Dataset rows -
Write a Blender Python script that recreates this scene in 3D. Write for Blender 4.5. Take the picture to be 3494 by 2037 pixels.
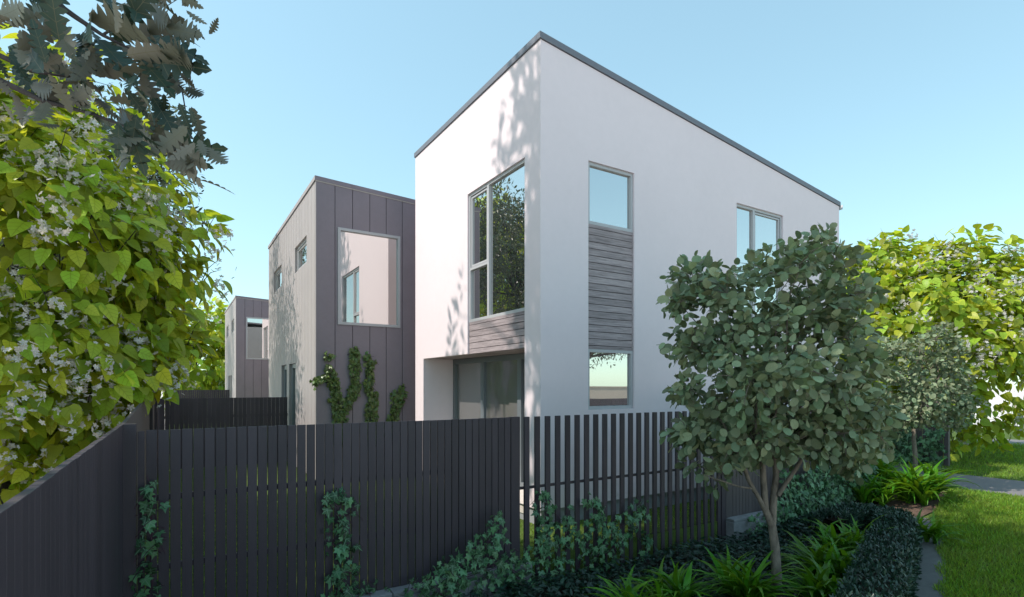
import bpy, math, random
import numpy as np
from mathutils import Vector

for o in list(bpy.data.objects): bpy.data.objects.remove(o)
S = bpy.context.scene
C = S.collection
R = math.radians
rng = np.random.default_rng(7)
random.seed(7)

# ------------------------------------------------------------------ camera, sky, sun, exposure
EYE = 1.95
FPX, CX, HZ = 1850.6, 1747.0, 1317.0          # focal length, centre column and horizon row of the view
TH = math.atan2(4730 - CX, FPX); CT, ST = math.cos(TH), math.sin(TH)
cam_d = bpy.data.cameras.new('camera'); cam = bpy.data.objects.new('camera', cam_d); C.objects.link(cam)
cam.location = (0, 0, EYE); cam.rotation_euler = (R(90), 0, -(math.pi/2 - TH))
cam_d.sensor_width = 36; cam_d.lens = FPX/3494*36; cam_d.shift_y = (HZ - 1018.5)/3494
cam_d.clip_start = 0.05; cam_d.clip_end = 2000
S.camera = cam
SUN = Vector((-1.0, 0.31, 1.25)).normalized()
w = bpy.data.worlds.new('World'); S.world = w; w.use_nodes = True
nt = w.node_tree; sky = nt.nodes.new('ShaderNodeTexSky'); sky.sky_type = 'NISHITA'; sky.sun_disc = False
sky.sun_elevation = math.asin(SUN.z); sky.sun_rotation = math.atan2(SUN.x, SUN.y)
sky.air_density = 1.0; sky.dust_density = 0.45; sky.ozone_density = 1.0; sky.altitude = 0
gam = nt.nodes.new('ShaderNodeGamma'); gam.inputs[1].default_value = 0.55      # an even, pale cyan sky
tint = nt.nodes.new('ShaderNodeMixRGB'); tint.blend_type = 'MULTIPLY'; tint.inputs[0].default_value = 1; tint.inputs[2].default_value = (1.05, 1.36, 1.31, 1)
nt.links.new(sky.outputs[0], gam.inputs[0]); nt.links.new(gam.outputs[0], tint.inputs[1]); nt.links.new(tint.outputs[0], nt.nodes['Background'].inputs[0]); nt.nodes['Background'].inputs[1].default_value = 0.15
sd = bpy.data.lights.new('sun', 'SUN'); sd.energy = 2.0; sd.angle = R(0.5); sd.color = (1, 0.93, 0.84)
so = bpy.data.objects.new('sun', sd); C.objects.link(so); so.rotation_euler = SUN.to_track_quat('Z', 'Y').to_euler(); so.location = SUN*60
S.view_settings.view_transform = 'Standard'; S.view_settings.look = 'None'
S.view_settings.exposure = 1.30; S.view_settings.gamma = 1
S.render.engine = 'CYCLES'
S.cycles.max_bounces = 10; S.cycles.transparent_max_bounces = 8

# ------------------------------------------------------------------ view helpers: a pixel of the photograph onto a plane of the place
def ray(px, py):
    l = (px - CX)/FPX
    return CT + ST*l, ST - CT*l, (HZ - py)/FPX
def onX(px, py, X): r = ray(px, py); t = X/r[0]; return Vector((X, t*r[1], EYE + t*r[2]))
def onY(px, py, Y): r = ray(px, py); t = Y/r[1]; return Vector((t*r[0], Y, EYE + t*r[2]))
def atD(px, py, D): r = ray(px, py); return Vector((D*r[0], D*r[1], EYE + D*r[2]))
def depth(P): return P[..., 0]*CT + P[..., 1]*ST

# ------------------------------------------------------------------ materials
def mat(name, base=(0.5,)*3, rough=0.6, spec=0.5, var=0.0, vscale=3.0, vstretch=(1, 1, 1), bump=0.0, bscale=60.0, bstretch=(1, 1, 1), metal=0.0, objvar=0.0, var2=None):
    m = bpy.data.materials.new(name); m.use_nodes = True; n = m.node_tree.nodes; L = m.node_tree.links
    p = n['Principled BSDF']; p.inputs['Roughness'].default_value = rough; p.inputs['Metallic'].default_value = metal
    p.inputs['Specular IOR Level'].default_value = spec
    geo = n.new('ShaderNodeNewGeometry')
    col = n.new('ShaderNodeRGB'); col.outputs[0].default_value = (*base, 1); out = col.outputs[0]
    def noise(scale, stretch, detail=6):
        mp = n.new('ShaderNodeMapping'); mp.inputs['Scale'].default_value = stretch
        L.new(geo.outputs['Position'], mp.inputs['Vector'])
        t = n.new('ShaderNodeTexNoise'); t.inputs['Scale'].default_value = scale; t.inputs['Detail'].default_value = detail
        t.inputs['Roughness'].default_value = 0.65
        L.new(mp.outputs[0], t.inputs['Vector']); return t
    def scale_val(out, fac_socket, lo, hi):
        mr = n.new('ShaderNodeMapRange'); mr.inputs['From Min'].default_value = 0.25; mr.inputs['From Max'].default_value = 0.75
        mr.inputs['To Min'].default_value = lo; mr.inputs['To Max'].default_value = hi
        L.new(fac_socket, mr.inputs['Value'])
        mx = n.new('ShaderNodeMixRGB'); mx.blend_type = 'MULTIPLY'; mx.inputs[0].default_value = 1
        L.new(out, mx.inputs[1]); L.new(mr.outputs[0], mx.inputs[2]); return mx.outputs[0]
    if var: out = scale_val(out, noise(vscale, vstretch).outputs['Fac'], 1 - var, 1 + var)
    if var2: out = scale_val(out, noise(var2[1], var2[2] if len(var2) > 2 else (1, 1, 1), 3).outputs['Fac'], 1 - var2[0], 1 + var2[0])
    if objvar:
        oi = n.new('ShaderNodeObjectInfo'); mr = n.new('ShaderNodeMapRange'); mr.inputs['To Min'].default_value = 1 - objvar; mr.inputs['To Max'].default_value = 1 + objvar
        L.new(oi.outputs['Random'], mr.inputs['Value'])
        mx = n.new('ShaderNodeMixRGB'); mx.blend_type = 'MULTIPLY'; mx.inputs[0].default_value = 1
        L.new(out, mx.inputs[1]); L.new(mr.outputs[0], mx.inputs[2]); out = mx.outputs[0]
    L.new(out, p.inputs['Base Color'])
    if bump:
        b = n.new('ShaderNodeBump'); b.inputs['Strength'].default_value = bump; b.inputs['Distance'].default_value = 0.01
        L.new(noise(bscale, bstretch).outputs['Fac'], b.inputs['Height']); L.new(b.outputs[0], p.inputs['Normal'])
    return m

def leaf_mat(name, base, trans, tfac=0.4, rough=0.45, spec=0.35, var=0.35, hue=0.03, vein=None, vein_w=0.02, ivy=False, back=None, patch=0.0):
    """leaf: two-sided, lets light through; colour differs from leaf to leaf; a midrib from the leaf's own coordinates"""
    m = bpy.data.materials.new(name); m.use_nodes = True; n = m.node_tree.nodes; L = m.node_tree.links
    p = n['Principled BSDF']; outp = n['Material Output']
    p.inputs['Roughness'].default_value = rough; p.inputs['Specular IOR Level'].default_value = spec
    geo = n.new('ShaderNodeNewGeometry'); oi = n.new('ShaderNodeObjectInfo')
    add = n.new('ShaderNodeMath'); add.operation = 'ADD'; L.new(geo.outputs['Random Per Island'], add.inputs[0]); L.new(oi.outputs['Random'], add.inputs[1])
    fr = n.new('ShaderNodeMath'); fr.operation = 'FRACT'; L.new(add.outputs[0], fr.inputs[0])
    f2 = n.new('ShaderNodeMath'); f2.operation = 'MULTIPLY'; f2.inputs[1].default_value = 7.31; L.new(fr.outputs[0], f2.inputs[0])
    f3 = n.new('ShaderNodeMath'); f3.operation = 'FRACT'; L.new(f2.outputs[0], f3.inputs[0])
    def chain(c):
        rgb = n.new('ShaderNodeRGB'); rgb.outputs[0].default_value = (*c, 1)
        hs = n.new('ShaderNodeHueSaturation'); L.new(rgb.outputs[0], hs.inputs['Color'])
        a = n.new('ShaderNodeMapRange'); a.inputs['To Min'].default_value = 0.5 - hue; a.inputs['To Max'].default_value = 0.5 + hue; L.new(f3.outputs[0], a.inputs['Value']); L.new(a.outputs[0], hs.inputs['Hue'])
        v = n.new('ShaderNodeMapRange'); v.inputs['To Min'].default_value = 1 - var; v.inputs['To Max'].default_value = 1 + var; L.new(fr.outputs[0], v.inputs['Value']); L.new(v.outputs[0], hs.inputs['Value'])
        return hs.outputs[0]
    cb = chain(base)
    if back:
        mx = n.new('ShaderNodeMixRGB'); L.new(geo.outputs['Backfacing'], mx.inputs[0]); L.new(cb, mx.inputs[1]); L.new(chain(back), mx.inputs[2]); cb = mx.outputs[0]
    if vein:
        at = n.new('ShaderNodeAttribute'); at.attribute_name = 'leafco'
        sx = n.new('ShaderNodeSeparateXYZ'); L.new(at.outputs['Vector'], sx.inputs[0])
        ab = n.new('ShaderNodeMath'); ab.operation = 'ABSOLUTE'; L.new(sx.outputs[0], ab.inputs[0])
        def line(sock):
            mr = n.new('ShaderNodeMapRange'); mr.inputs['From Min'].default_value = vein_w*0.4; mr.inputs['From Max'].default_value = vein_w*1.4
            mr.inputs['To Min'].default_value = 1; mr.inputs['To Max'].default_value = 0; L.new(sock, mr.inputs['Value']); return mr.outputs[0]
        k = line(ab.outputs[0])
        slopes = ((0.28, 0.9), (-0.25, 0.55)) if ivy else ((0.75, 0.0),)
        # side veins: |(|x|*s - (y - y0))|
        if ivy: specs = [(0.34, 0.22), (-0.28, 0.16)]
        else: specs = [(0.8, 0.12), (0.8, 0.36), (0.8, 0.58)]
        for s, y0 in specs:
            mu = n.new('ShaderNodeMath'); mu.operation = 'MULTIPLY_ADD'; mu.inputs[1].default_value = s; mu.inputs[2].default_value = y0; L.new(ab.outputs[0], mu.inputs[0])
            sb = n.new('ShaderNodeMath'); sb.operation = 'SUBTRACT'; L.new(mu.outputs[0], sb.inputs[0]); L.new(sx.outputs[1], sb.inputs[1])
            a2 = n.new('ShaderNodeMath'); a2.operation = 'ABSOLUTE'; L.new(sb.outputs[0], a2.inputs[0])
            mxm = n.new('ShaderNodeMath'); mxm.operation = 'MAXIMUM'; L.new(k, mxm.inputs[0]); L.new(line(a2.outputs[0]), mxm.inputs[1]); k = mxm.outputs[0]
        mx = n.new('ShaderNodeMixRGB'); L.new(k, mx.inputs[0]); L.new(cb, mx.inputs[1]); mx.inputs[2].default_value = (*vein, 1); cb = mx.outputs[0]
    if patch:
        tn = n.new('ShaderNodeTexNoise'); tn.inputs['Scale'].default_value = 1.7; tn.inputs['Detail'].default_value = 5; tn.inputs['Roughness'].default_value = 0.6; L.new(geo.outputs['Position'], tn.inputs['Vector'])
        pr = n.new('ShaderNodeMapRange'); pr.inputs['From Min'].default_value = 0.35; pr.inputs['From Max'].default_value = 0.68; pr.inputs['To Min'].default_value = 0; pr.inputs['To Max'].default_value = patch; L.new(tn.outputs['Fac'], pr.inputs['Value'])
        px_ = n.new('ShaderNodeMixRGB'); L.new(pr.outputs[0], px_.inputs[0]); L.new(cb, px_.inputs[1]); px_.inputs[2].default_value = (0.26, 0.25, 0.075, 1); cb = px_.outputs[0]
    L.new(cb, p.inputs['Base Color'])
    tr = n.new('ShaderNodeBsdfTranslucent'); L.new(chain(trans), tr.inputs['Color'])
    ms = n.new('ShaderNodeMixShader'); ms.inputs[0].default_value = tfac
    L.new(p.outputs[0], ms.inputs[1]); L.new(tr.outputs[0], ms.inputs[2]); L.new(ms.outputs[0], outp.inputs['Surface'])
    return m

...

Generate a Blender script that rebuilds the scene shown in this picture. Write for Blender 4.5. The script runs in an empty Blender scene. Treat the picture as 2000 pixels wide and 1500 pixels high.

What is needed -
Please quote only the span of lines whose first line contains "Write a Blender" and whose last line contains "random.seed(7)", leaving every picture out.

Correct answer -
Write a Blender Python script that recreates this scene in 3D. Write for Blender 4.5. Take the picture to be 3494 by 2037 pixels.
import bpy, math, random
import numpy as np
from mathutils import Vector

for o in list(bpy.data.objects): bpy.data.objects.remove(o)
S = bpy.context.scene
C = S.collection
R = math.radians
rng = np.random.default_rng(7)
random.seed(7)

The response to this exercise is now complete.